Wang Zhenyao's office looks like a battlefield command station.
On the wall behind his desk hangs a large poster printed with the four levels of disaster response.
To the right hangs a large satellite map of Beichuan county, one of the areas hit hardest by the May 12 earthquake.
"How we respond to a disaster is similar with how we react in a war," Wang said.
He had been the top disaster and relief official during the most devastating quake in three decades before assuming his current post last month as head of the Social Welfare and Charity Promotion Department.
Under orders from Premier Wen Jiabao and Vice-Premier Hui Liangyu, Wang and his staff set up an office in Chengdu on May 15.
He had set foot in nearly every quake-affected county within 15 days.
"We fought hard, responded quickly and effectively, and we won," he said of the disaster relief work.
He said the success was due to a number of factors.
"It was because the country spent years establishing natural disaster rescue and relief systems, building up charitable organizations, advancing ideas stemming from international cooperation, developing technologies, and coordinating among various ministries and the military."
In 1998, the State Council issued the China Disaster Reduction Plan . And in 2005, the country set up a national commission on disaster reduction and prevention with coordinating offices at local levels.
The ministry has developed a four-level emergency-response system, which ensured the delivery of food and goods to quake victims within 24 hours, he said.
"It is hard to win a battle like this without experience or coordination."
Although he has long known China has more natural disasters than any other country, Wang said he was shocked by the scale of the earthquake, and by the rescue and relief efforts it required.
"So many people died.

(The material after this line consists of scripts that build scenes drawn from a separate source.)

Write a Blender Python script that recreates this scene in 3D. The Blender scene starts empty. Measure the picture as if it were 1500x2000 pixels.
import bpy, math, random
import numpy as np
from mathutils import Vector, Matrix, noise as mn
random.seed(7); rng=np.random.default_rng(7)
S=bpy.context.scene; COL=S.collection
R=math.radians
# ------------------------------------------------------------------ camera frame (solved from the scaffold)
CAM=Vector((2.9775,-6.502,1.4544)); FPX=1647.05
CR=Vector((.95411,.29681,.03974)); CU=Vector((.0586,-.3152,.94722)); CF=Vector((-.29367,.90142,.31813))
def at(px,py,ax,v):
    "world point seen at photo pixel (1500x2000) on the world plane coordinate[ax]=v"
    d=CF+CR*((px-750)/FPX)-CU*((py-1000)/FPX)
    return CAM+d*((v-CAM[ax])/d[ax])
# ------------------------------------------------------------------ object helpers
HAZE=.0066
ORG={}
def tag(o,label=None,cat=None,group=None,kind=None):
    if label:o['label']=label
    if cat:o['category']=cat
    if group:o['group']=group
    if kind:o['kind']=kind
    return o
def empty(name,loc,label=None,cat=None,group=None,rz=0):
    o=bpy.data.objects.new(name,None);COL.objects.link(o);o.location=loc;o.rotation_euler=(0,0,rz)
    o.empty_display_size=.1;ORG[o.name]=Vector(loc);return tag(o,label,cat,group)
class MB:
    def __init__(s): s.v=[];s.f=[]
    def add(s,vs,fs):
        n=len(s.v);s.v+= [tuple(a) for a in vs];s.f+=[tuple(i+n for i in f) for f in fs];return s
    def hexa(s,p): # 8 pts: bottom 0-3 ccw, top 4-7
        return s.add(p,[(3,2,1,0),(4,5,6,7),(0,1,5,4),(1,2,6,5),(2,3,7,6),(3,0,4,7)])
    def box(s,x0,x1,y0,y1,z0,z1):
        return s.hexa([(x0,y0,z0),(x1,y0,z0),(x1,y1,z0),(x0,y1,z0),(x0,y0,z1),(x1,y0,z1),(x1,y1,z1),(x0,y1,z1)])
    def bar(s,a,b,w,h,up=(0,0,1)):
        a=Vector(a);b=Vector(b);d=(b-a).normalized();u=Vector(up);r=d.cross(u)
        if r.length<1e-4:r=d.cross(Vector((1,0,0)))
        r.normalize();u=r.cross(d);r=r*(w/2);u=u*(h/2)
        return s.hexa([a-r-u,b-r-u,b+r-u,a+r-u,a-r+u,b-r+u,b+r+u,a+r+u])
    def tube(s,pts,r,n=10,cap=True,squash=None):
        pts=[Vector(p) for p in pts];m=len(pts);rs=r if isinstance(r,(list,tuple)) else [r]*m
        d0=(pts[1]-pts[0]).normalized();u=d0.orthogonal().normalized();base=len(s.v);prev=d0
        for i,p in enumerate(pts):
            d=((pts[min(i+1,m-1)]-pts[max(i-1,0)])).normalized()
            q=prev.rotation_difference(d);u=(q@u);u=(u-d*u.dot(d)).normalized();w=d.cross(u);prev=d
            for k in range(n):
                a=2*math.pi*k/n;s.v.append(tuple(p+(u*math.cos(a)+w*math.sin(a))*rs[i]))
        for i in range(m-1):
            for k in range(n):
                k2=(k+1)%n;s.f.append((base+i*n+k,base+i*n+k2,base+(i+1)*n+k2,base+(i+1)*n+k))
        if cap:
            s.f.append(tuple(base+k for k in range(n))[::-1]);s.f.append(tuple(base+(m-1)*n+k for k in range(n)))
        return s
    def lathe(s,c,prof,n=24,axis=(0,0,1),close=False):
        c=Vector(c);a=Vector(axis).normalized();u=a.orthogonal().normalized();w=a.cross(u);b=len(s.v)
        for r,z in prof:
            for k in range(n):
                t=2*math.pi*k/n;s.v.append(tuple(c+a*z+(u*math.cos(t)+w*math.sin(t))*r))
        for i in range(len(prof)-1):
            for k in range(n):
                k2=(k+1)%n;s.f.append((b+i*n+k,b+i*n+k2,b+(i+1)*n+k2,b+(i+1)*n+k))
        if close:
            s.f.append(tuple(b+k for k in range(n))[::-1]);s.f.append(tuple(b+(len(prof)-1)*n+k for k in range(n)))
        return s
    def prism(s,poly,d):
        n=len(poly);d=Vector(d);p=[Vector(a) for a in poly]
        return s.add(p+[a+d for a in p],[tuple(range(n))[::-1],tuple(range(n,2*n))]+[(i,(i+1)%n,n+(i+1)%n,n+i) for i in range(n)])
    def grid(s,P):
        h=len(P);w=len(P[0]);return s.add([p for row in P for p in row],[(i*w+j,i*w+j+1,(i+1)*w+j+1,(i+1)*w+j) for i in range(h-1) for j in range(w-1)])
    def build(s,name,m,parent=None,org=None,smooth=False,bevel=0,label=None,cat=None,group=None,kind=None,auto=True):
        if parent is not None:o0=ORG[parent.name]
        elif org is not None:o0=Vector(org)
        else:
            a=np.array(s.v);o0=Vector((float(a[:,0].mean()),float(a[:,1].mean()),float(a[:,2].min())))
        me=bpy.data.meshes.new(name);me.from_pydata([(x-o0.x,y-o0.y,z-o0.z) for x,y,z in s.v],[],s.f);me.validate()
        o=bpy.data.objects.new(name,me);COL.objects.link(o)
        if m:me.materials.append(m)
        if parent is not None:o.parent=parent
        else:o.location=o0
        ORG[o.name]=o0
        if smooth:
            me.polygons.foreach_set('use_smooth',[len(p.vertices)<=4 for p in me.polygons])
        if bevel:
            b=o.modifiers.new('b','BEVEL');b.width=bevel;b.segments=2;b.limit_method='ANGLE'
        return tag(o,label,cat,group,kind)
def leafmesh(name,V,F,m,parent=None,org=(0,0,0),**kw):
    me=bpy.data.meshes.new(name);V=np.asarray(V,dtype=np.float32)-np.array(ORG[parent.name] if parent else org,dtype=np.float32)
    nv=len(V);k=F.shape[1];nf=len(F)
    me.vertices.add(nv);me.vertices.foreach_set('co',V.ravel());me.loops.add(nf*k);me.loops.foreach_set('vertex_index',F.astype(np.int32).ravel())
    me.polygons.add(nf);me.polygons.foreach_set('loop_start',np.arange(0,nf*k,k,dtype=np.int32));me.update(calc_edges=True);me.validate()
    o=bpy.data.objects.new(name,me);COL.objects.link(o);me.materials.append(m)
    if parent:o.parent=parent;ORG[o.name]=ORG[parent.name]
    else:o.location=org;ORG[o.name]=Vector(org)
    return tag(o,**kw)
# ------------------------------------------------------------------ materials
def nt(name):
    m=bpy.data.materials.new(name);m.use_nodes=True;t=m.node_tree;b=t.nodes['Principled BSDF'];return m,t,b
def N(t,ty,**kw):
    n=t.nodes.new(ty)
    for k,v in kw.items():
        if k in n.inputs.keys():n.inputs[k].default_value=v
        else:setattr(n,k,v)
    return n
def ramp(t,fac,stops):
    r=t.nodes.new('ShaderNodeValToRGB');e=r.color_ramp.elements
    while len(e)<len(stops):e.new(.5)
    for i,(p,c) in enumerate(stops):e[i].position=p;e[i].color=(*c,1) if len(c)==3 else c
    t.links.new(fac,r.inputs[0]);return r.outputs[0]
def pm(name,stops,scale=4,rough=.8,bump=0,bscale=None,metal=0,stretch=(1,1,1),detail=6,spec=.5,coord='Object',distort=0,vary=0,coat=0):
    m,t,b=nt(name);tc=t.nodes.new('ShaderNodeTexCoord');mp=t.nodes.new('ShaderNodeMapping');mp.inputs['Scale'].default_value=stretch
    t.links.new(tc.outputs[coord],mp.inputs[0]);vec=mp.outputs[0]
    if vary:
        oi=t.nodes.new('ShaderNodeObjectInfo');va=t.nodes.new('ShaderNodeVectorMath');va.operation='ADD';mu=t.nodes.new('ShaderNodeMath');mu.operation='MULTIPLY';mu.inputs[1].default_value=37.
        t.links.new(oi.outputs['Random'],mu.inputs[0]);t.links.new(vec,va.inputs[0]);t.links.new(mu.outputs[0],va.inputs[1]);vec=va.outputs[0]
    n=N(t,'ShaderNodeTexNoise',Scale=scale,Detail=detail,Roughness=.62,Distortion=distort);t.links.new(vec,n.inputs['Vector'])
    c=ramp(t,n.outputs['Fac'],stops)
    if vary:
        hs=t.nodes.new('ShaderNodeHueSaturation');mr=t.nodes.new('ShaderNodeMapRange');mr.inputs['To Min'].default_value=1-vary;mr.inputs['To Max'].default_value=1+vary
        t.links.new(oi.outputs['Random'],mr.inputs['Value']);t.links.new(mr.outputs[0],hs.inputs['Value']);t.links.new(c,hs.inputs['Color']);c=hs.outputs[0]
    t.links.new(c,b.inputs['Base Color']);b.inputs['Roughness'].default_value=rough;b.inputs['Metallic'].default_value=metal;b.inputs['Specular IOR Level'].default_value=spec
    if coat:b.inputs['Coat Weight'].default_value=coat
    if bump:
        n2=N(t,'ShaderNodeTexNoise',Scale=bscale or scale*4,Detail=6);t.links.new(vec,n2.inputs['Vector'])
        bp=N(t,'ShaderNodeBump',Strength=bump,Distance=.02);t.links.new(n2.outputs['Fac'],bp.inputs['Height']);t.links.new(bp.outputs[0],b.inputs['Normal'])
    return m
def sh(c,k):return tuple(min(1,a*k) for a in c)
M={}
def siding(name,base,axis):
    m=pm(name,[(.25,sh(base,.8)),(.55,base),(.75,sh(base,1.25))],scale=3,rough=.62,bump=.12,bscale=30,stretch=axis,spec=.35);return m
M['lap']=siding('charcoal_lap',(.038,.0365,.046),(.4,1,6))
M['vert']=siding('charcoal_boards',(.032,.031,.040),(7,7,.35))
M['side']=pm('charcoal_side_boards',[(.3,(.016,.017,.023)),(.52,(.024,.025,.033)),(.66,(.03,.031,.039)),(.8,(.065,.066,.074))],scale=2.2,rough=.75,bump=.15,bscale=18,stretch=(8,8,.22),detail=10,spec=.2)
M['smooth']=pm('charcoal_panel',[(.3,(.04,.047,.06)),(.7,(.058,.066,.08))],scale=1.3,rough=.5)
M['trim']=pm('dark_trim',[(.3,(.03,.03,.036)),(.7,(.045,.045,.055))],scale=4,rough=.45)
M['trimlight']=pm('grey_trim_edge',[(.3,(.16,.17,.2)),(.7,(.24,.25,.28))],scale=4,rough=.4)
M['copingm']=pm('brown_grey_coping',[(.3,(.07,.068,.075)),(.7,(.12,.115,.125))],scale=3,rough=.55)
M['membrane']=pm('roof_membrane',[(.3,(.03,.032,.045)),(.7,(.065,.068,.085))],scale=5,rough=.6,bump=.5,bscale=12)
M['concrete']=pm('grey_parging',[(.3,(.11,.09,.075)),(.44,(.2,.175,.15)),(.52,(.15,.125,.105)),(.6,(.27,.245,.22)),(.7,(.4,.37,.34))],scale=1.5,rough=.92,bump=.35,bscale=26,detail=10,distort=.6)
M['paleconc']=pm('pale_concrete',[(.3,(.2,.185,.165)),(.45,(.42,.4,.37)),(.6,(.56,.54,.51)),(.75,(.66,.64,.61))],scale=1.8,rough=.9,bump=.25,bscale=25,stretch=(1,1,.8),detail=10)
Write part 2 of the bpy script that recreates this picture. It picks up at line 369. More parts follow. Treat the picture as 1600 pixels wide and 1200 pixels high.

The survivors asked for food, water and tents," he recalled.
The most challenging moment was when Sichuan's provincial government asked him for 3 million tents on May 21, he said.
"Our stocks were running out, and there was no time to manufacture enough tents," he recalled.
Previously, the demand for tents had averaged about 10,000 every year.
In response, Wang and his office developed a strategy in which each province would assist one quake-affected county. The move proved effective, he said.
"The 21 provinces were like 21 big cranes, and the problem was solved in three days," he said.
Wang said many losses could have been avoided if disaster-prevention measures had been observed.
He often cited the example of Sangzao high school, where about 2,300 faculty members and students made it out of the building unscathed because they had run fire drills before.
Only 5 percent of Chinese have ever done a fire drill, he said.